A nossa mesa ficava próxima ao palco.
Enquanto Johnny sorria agradecendo os aplausos depois de mais uma interpretação de tirar o chapéu, eu me enchi de coragem e, sob o olhar curioso do amigo Pulga, pedi, no impulso da empolgação – “Johnny, canta Diagonal!”.
Diagonal” (Maurício Einhorn e Durval Ferreira) é uma música que faz parte do seu segundo LP, gravado em 1965.
Em “Diagonal” Johnny não canta a letra da música, mas faz um notável “scat-singing”, a exemplo do que havia feito em “Tema Sem Palavras” (dos mesmos Mauricio Einhorn e Durval Ferreira) e “Que Vou Dizer Eu?” (Victor Freire e Klécius Caldas) no primeiro LP em 1961.
No caso de “Diagonal”, porém, ele faz um duplo “scat-singing”, pois executa um contracanto com ele próprio.
Não dá pra cantar essa música” – disse Johnny gentilmente – “pois falta uma segunda voz para fazer o contracanto”, ao que eu, que conhecia a música de cor, tanto o canto quanto o contracanto, atrevidamente repliquei - “eu posso fazer a segunda voz...”.
Johnny meditou por alguns segundos, colocou o microfone que ele tinha junto ao piano mais para o lado, a fim de possibilitar o seu uso para duas pessoas, e simplesmente me convidou para subir ao palco!
Uma vez atrevido, atrevido e meio.
O baixista e o baterista (não me recordo quem eram) me olharam meio desconfiados, mas a um sinal de Johnny eles começaram a introdução.
Sem titubear, comecei a cantar com o meu ídolo, respondendo a sua primeira frase -  Tara (taturá) parutaratutára (pararaturará)...” - sem me intimidar nem ficar vermelho.
Não me lembro com detalhes como ficou o dueto, mas ao final o público aplaudiu e o amigo Pulga congratulou-se comigo.
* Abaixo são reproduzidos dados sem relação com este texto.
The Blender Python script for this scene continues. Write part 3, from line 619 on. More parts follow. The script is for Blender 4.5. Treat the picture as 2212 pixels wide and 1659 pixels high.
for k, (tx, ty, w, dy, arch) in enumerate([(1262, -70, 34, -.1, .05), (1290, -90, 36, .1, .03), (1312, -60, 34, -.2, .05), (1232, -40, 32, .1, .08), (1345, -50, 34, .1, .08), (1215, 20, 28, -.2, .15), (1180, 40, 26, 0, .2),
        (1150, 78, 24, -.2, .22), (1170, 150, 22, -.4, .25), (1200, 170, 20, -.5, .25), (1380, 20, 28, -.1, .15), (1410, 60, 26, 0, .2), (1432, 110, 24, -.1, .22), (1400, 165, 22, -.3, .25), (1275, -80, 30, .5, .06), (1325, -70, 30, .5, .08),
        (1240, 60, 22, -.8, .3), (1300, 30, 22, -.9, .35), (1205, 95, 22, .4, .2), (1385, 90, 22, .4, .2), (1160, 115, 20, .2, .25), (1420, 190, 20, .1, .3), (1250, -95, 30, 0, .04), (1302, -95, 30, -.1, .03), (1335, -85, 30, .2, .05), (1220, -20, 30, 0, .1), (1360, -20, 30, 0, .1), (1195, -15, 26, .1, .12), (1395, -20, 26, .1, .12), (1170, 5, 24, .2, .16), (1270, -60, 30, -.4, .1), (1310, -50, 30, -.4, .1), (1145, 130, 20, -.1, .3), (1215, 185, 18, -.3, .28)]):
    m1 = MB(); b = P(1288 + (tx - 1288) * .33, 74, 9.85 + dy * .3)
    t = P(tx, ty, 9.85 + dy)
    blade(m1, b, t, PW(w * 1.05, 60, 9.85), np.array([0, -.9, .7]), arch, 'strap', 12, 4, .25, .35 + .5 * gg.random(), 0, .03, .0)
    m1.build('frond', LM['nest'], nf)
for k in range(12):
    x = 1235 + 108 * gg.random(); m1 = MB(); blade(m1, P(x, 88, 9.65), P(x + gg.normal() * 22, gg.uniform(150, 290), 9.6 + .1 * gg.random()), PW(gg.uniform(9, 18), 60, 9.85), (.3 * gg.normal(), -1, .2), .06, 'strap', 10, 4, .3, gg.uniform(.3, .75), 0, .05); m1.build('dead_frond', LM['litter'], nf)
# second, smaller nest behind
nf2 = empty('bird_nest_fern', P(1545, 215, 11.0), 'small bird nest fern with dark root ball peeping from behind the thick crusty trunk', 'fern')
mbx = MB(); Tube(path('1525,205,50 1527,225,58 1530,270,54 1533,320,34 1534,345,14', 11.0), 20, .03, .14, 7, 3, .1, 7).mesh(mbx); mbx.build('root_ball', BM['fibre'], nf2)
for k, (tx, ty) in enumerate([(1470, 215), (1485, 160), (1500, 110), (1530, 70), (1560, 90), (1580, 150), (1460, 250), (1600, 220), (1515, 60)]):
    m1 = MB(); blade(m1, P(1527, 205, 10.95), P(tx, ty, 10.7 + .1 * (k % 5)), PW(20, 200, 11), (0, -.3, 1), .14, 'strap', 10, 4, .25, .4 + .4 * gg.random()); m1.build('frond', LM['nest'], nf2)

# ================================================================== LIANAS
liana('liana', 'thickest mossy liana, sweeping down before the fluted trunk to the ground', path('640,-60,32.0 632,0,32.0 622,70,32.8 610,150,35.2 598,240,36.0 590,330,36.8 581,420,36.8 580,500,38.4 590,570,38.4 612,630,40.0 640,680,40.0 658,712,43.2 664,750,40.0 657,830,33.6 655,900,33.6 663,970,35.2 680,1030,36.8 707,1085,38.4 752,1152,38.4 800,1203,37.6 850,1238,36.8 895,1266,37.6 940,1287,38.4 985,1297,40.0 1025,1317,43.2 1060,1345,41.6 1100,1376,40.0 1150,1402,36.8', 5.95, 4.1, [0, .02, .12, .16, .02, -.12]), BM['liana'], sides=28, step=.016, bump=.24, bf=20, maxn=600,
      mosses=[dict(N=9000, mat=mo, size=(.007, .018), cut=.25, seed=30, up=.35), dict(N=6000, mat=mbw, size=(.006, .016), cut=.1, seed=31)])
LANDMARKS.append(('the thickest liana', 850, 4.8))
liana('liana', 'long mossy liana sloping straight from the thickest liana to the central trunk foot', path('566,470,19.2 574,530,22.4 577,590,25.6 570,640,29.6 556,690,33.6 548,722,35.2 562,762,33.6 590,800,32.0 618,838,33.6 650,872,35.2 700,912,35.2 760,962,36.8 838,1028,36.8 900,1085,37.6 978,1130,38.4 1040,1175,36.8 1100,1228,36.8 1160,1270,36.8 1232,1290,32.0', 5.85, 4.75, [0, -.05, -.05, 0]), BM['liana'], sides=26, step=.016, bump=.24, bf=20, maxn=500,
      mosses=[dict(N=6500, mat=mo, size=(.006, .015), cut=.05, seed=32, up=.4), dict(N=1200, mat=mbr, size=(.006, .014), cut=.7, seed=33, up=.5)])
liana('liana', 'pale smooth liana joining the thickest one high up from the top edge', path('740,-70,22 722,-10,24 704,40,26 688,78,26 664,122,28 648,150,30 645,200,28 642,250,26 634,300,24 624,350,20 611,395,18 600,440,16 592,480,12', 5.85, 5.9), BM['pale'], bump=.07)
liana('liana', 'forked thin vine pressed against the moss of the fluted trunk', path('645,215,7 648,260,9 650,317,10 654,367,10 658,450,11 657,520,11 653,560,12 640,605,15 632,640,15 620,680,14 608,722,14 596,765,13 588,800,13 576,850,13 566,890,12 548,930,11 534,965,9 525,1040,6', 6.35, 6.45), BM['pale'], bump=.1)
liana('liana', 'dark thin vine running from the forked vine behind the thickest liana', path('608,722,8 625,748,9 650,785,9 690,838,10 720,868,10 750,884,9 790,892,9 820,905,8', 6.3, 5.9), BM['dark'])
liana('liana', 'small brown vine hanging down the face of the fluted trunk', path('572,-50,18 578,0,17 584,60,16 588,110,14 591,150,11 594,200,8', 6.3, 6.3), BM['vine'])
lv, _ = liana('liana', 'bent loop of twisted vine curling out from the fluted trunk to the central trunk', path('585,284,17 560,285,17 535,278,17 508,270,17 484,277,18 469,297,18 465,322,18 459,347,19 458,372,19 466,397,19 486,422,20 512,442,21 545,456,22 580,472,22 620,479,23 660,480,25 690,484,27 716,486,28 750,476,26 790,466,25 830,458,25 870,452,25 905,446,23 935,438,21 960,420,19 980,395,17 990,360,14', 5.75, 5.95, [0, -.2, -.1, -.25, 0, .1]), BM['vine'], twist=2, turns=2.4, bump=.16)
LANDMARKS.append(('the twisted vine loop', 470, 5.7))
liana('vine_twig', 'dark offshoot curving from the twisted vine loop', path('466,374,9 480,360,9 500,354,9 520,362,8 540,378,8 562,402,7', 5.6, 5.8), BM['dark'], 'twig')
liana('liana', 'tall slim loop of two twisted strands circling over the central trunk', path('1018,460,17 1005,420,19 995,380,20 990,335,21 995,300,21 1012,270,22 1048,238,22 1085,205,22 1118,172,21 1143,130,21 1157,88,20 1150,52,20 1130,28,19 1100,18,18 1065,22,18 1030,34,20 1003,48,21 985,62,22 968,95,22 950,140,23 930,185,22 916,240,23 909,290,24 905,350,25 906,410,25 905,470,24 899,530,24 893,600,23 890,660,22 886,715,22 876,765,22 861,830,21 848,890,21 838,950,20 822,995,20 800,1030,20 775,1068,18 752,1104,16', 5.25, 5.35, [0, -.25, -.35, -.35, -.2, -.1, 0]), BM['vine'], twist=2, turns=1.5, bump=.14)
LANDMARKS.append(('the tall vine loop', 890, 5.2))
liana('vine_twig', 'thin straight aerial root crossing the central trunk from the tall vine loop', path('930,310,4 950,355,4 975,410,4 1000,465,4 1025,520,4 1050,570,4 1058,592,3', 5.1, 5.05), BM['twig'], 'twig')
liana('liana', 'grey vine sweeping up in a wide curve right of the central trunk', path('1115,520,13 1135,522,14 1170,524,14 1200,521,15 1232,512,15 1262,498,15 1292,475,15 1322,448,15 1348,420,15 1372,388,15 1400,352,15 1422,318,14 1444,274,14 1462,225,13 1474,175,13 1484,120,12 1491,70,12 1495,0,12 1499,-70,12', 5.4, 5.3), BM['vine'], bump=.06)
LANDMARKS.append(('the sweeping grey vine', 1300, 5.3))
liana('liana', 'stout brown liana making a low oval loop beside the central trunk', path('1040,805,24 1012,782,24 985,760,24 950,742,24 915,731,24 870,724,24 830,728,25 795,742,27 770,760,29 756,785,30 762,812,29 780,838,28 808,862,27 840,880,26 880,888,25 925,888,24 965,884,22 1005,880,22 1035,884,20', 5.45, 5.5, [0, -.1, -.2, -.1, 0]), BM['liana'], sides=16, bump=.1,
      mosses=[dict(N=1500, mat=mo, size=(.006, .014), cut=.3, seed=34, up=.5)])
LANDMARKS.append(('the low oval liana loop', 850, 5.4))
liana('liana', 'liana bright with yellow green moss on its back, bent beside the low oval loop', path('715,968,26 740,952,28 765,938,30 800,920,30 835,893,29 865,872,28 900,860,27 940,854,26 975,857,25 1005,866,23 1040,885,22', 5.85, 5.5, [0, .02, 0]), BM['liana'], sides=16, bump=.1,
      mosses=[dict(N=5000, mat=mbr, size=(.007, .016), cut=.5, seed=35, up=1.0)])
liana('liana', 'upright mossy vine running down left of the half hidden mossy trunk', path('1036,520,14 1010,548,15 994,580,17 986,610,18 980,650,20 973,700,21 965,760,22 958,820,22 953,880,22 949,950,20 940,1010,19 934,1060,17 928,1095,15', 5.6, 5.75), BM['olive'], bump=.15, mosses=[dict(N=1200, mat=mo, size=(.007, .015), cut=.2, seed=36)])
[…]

Os músicos sorriram, e Johnny continuou o show como se tudo tivesse sido ensaiado.
Mesmo tendo privado posteriormente de uma certa amizade com Johnny Alf antes de ele voltar a residir no Rio de Janeiro, graças a alguns amigos que tínhamos em comum, o “happy hour” do Claridge se tornou inesquecível, e o breve contato que mantivemos naquela noite apenas comprovou a grandeza de alma de um artista que compensava a complexidade da sua criação musical com a simplicidade da sua condição de ser humano.